# Abraham Accords Fantasy Will Only Cause More Suffering

The Abraham Accords, brokered by the Trump administration in 2020, promised a new era of Middle East peace through normalized relations between Israel and several Arab nations, including the United Arab Emirates and Bahrain. Critics contend this framework obscures rather than resolves the underlying Israeli-Palestinian conflict.

The Accords separated Israeli-Arab state relations from the Palestinian question, allowing Arab governments to establish diplomatic and economic ties with Israel without addressing Palestinian statehood or the status of Israeli settlements in occupied territories. Supporters praised this pragmatic approach as achievable diplomacy. Detractors argue it abandons Palestinians and enables Israel to continue policies they view as expansionist.

The core critique holds that normalizing ties between Israel and Arab states without Palestinian resolution creates false stability. It removes pressure on Israel to negotiate final status agreements while Palestinian civilians remain displaced and governance remains contested. The approach assumes Arab-Israeli state relations can improve independently of the Palestinian question, a proposition many analysts reject.

This strategy gained prominence under the Trump administration but has continued under the Biden presidency, which has pursued its own diplomatic initiatives in the region. Both administrations presented these agreements as watershed moments for regional stability and counterbalance to Iranian influence.

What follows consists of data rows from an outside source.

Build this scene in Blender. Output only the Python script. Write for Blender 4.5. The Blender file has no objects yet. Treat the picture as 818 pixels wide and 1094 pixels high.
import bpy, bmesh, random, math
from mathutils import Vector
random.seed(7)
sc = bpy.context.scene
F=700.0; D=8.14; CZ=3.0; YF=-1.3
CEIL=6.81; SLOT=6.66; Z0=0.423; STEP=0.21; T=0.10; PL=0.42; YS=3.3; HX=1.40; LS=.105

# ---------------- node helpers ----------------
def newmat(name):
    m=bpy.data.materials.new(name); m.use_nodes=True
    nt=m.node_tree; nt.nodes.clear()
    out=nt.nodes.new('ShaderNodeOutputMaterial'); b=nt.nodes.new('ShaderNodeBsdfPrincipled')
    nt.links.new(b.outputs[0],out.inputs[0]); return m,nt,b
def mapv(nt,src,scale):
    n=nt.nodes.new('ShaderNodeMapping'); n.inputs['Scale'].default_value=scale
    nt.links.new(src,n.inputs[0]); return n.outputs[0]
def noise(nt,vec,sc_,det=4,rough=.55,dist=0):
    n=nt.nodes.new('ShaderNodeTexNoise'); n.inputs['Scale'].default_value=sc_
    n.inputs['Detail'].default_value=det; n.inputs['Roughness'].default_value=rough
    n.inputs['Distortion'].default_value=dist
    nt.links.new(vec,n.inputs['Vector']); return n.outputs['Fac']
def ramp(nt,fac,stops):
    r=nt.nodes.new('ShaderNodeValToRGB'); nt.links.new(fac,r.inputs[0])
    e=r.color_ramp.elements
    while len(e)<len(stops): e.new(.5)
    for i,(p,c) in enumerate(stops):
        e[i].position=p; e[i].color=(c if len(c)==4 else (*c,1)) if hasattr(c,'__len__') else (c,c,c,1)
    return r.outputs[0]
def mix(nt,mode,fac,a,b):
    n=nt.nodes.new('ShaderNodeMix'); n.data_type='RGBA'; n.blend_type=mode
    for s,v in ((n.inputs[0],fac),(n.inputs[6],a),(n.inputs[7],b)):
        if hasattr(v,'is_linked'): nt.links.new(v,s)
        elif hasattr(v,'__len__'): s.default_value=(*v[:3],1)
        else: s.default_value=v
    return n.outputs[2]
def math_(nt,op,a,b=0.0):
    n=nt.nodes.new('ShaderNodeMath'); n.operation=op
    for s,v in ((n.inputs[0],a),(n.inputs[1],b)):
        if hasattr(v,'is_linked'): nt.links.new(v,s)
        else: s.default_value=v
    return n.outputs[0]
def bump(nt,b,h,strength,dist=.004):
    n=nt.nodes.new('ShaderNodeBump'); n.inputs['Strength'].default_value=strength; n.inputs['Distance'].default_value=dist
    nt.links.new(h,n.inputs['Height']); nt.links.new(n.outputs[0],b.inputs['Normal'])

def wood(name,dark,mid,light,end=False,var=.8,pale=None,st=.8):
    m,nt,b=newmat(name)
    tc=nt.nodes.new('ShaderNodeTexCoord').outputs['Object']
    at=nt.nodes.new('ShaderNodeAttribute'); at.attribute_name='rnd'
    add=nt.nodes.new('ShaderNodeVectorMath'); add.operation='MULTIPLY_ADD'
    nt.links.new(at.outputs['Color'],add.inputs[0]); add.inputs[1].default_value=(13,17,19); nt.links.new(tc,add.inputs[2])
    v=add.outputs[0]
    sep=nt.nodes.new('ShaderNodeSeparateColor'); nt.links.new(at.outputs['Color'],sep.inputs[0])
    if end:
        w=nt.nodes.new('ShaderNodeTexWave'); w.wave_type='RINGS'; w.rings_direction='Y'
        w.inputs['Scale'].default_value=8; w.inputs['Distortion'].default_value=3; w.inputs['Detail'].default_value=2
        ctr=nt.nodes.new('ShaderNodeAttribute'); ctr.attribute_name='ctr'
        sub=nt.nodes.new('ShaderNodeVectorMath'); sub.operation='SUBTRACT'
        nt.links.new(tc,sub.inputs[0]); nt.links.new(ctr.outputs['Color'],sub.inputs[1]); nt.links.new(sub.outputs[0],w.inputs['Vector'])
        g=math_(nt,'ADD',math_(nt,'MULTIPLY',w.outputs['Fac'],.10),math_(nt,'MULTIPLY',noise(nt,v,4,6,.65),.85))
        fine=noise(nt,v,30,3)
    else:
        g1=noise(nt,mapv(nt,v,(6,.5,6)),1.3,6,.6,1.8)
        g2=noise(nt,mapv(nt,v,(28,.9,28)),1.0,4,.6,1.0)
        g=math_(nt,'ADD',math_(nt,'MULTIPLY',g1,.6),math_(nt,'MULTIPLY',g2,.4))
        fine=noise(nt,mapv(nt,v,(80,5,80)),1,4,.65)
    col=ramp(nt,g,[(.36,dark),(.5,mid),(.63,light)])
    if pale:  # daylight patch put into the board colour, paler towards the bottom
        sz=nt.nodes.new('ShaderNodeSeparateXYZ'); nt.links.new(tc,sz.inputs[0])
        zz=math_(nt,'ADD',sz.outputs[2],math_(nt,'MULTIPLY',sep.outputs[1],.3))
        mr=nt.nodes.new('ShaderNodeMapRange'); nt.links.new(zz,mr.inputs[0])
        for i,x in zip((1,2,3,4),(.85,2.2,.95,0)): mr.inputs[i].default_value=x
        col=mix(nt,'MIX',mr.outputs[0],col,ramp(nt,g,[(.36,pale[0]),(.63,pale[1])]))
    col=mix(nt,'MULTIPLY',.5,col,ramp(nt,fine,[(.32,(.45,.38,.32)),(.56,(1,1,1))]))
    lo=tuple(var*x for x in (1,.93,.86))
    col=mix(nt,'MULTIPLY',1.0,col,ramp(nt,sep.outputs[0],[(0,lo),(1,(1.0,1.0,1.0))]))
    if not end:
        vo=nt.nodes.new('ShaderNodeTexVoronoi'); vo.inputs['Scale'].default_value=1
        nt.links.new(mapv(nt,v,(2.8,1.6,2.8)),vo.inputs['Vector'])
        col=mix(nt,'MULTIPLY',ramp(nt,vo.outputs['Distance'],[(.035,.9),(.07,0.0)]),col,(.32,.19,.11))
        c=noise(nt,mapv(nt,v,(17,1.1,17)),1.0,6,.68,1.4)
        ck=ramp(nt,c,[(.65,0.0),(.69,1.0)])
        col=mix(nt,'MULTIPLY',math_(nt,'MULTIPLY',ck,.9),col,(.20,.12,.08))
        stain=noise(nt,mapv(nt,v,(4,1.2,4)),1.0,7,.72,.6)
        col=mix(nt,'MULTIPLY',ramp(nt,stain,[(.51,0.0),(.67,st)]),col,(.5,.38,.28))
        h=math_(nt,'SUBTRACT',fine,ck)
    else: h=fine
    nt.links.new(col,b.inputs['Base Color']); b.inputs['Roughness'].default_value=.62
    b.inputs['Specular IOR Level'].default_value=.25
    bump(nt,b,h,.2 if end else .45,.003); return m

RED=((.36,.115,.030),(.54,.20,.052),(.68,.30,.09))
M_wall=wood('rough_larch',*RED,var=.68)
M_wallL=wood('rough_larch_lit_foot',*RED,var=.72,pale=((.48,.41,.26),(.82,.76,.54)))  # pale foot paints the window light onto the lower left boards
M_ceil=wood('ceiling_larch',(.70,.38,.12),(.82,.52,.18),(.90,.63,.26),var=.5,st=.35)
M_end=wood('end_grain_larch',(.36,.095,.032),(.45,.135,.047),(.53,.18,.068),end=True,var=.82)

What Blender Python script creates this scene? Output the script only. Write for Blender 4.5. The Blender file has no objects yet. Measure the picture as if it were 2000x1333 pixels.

The governance question cuts deeper than diplomatic theater. By severing state-level Arab-Israeli relations from Palestinian rights, the Accords remove a lever that historically motivated Israeli concessions at negotiating tables. Arab nations previously withheld recognition as leverage. Once that leverage disappears, Palestinians lose institutional backing from their closest regional allies.

The suffering argument centers on Palestinians in Gaza and the West Bank, whose political status remains undefined after decades. Without external pressure mechanisms, including Arab economic and diplomatic leverage, Palestinian negotiating power weakens further. This framework perpetuates indefinite occupation without forcing resolution.